Tube boobs

I don’t usually write posts purely to refer people to other sites because:
a) it’s lazy,
b) it’s what everyone else does,
c) it doesn’t feed my ego sufficiently.

But sometimes someone does something enviably well. So, if you want to read overheard conversations on the London Underground try Tube Gossip.

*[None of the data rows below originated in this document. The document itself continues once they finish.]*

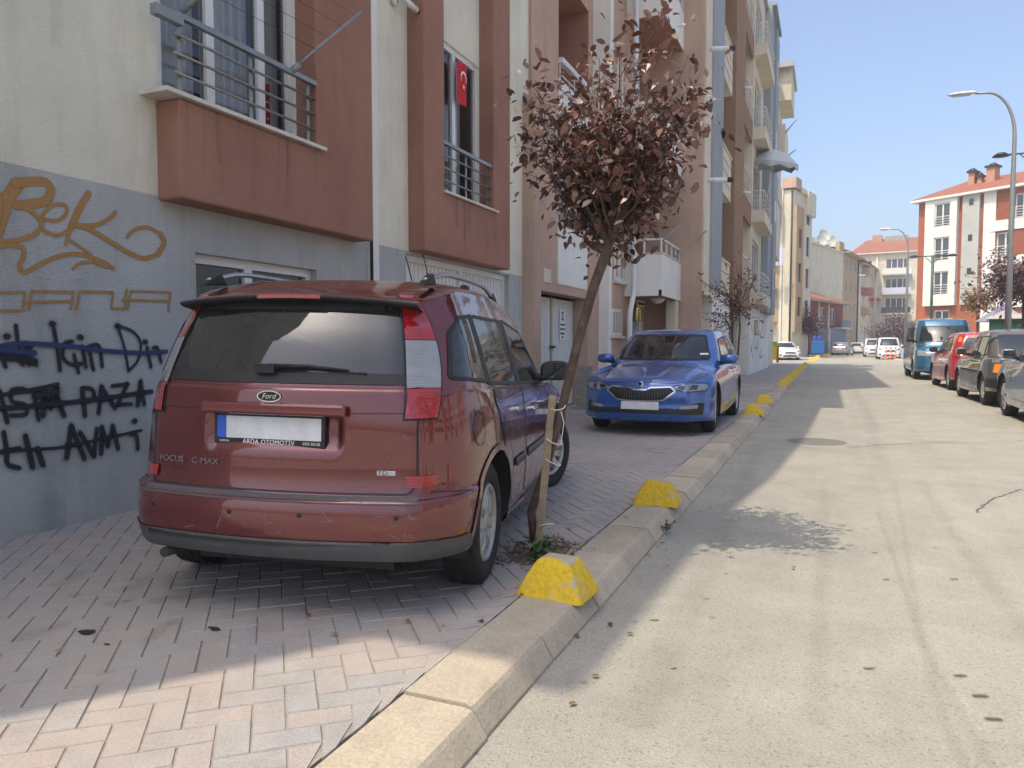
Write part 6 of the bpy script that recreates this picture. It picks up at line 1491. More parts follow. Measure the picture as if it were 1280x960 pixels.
# ---------------------------------------------------------------- generic parked cars
def rows_generic(T, N, W, H, belt, hood, cowl, roof_f, roof_r, tail_z, tail_x, wb_x=.0, tumble=.20, deck=None, roundness=.3, sill=.2, nose_h=.72, rear_low=.28):
    """T, N: tail and nose x; cowl: x of the screen's foot; roof_f / roof_r: x of the roof's ends; tail_x: x of the rear glass's foot; deck: boot lid height for a saloon"""
    rf = roundness; Wt = W-tumble
    dk = deck or belt
    R_ = [
     dict(w=[(0, W*.72), (.5, W*.9), (1, W*.7)], z=[(0, rear_low), (.5, sill), (1, sill)], xr=T+.1, xf=N-.15),
     dict(w=[(0, W*.89), (.1, W*.965), (.5, W*.975), (.9, W*.965), (1, W*.84)], z=[(0, rear_low+.02), (.5, sill+.01), (1, sill+.01)], xr=T+.03, xf=N-.04, rf=rf, bf=.08),
     dict(w=[(0, W*.91), (.1, W*.99), (.5, W*.995), (.9, W*.99), (1, W*.86)], z=[(0, .42), (.5, .38), (1, .34)], xr=T, xf=N, rf=rf, bf=.09),
     dict(w=[(0, W*.91), (.1, W*.998), (.5, W), (.9, W*.995), (1, W*.86)], z=[(0, .55), (.5, .52), (1, .48)], xr=T, xf=N, rf=rf, bf=.10),
     dict(w=[(0, W*.90), (.1, W*.995), (.5, W), (.9, W*.99), (1, W*.84)], z=[(0, lerp(.55, dk, .4)), (.5, .66), (1, lerp(.48, nose_h, .6))], xr=T+.03, xf=N-.02, rf=rf, bf=.11),
     dict(w=[(0, W*.89), (.1, W*.985), (.5, W*.99), (.9, W*.97), (1, W*.80)], z=[(0, lerp(.55, dk, .8)), (.5, belt-.12), (1, nose_h)], xr=T+.05, xf=N-.06, rf=rf, bf=.12),
     dict(w=[(0, W*.87), (.1, W*.965), (.5, W*.975), (.9, W*.93), (1, W*.76)], z=[(0, dk-.02), (.5, belt-.045), (.85, hood-.05), (1, nose_h+.05)], xr=T+.08, xf=N-.14, rf=rf, bf=.12),
     dict(w=[(0, W*.86), (.1, W*.955), (.5, W*.965), (.9, W*.90), (1, W*.78)], z=[(0, dk), (.25, belt-.01), (.5, belt-.02), (.85, hood-.02), (1, lerp(nose_h, hood, .72))], xr=T+(.1 if not deck else .3), xf=lerp(N, cowl, .55), rf=rf*.8, bf=.1, cf=.03),
     dict(w=[(0, W*.85), (.1, W*.93), (.5, W*.945), (.85, W*.92), (1, W*.79)], z=[(0, dk+.02), (.25, belt+.01), (.5, belt), (.85, hood), (1, hood+.02)], xr=tail_x, xf=cowl, rf=.2, bf=.18, cf=.04),
     dict(w=[(0, lerp(W*.85, Wt*.9, .5)), (.1, lerp(W*.93, Wt, .5)), (.5, lerp(W*.945, Wt*1.02, .5)), (.85, lerp(W*.92, Wt, .5)), (1, lerp(W*.79, Wt*.85, .5))], z=lerp(belt, H, .5), xr=lerp(tail_x, roof_r, .45), xf=lerp(cowl, roof_f, .5), rf=.2, bf=.16, cf=.02),
     dict(w=[(0, Wt*.88), (.1, Wt*.97), (.5, Wt), (.85, Wt*.97), (1, Wt*.84)], z=[(0, H-.10), (.3, H-.075), (.8, H-.085), (1, H-.10)], xr=roof_r, xf=roof_f, rf=.2, bf=.12, cf=.01),
     dict(w=[(0, Wt*.80), (.1, Wt*.88), (.5, Wt*.9), (.85, Wt*.88), (1, Wt*.76)], z=[(0, H-.06), (.3, H-.03), (.8, H-.035), (1, H-.07)], xr=roof_r+.05, xf=roof_f-.09, rf=.2, bf=.1, cf=.01),
     dict(w=[(0, Wt*.5), (.5, Wt*.56), (1, Wt*.48)], z=[(0, H-.045), (.3, H-.006), (.8, H-.008), (1, H-.05)], xr=roof_r+.09, xf=roof_f-.15, rf=.1, bf=.05),
     dict(w=0.0, z=[(0, H-.04), (.3, H), (.8, H), (1, H-.045)], xr=roof_r+.1, xf=roof_f-.17, rf=.1, bf=.02)]
    return R_
def quick_car(label, mat, pos, head, g, wb, tyre=.3, rimr=.18, rim='hubcap', spokes=6, side_wins=(), windscreen=None, rear_win=None, front=(), rear=(), side=(), mirrors=None, group='cars parked along the right side of the street', name='parked_car', cat='car', scale=1.0, plate=None, seams=(), near=False, arch=None, tint='dark_glass', deform=None, ku=5, kv=5, handles=(), steer=0):
    W_ = g['W']; c = Car(name, rows_generic(**g), mat, label, pos, head, (0, wb), tyre, W_-.03, arch_r=arch or tyre+.05, ku=ku, kv=kv, group=group, cat=cat, arch_z=tyre+.012, deform=deform)
    if windscreen: w0, w1, z0, z1 = windscreen; pane(c, 'windscreen', 'F', rnd_poly([(-w0, z0), (w0, z0), (w1, z1), (-w1, z1)], .05), tint, .03, open_=False)
    if rear_win: w0, w1, z0, z1 = rear_win; pane(c, 'rear_window', 'B', rnd_poly([(-w0, z0), (w0, z0), (w1, z1), (-w1, z1)], .05), tint, .03, open_=False)
    for v in ('L', 'R'):
        for pts in side_wins: pane(c, 'side_window', v, rnd_poly(pts, .03), tint, .02, open_=False)
        for nm, mt, pts, off in side: c.patch(nm, v, rnd_poly(pts, .012), off, mt, .05)
        for pts in seams: c.ring('door', v, rnd_poly(pts, .03), .01, .003, 'black_plastic', inner=False)
        for (hx_, hz_) in handles: on_surface_box(c, 'door_handle', v, hx_, hz_, .14, .025, .025, 'black_plastic', None, .006)
    for lst, v in ((front, 'F'), (rear, 'B')):
        for nm, mt, pts, off in lst:
            both = all(p[0] >= 0 for p in pts)
            c.patch(nm, v, rnd_poly(pts, .015), off, mt, .05)
            if both: c.patch(nm, v, rnd_poly([(-x, y) for x, y in pts], .015), off, mt, .05)
    if plate: v, z = plate; on_surface_box(c, 'number_plate', v, 0, z, .5, .11, .015, 'plate_white', None, .005)
    if mirrors: x, z, mt = mirrors; mirror(c, x, z, W_*.93, mt)
    c.wells(.3); c.finish(); c.wheels(spokes, rim, rimr, steer=steer, width=.19, near=False, style='cap'); c.root.scale = (scale, scale, scale); return c
Z0 = ROAD+.001
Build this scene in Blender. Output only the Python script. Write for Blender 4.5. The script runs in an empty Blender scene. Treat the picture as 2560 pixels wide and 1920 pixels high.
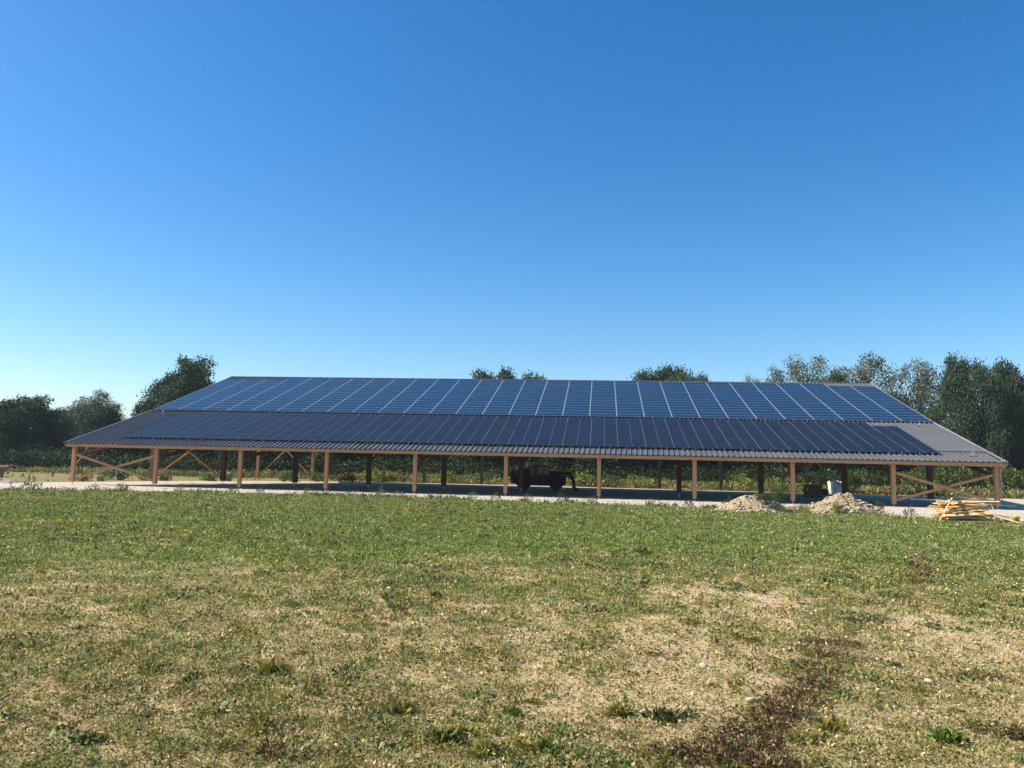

Each weekly entry is sublime. Picking favourites is slightly counter-productive because the joy is in the mix of eccentricity, banality and expressions people don’t quite mean, but here are some just to entice you:

1. Toby is in another shit indie band, doing the toilets of Camden and shagging fat birds.
2. I happen to like dandruff.
3. Can you smell gas?
4. I would like to shoot Mel Gibson’s dad and then deny it ever happened.
5. Georgio Versace? What is that? Cheap shit.
6. Anyway, so he explained how we always live in the moment and how time is an illusion.
7. Guantanamo Bay… it’s like a place from Home and Away.
8. I saw this pregnant woman sunbathing topless on holiday. Her nipples looked like Wagon Wheels.
9. A lot of people mistake Palmer’s Green for Tuscany.
10. I said I liked having fun… that doesn’t mean I just drink Bacardi Breezers and get my tits out all the time.